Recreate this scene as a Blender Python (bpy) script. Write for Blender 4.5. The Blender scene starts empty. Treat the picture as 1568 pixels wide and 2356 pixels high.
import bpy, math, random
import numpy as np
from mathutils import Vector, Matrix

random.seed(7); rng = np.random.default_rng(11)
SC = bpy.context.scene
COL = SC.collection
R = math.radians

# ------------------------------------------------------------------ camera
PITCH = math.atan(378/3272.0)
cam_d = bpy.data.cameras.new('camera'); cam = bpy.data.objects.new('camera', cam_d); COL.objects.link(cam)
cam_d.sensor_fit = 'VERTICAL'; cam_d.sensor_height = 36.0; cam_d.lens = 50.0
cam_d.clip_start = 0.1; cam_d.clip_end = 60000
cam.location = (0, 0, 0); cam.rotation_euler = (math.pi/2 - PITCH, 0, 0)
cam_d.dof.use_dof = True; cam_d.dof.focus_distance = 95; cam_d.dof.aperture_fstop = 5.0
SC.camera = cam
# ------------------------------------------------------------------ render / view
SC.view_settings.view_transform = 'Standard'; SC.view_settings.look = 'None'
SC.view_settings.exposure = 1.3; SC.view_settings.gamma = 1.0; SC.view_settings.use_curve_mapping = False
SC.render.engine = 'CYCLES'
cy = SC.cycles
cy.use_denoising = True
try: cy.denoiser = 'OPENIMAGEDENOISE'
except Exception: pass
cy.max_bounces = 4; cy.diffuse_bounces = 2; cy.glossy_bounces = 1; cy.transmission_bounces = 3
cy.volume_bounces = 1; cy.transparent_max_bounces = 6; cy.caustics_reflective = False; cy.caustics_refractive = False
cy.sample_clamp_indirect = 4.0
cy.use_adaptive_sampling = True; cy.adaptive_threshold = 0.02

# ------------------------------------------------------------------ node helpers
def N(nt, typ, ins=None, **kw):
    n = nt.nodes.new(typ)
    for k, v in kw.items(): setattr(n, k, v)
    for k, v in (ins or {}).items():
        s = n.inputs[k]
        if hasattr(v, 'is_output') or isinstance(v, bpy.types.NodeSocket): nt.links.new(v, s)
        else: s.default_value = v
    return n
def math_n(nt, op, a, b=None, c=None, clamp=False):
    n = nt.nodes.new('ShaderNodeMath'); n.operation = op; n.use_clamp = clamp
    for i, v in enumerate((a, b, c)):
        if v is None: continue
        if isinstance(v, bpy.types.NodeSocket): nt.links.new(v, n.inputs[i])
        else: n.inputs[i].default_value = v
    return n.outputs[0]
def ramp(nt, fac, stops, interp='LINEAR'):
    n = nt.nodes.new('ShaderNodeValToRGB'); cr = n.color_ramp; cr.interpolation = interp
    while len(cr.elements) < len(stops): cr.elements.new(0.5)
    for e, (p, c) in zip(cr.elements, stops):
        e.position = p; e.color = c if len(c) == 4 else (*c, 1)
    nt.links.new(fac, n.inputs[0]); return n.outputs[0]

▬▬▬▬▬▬

Return exactly the opening lines of the listing above, ending with the line that has "from mathutils import Vector, Matrix".

**Final answer:**
Recreate this scene as a Blender Python (bpy) script. Write for Blender 4.5. The Blender scene starts empty. Treat the picture as 1568 pixels wide and 2356 pixels high.
import bpy, math, random
import numpy as np
from mathutils import Vector, Matrix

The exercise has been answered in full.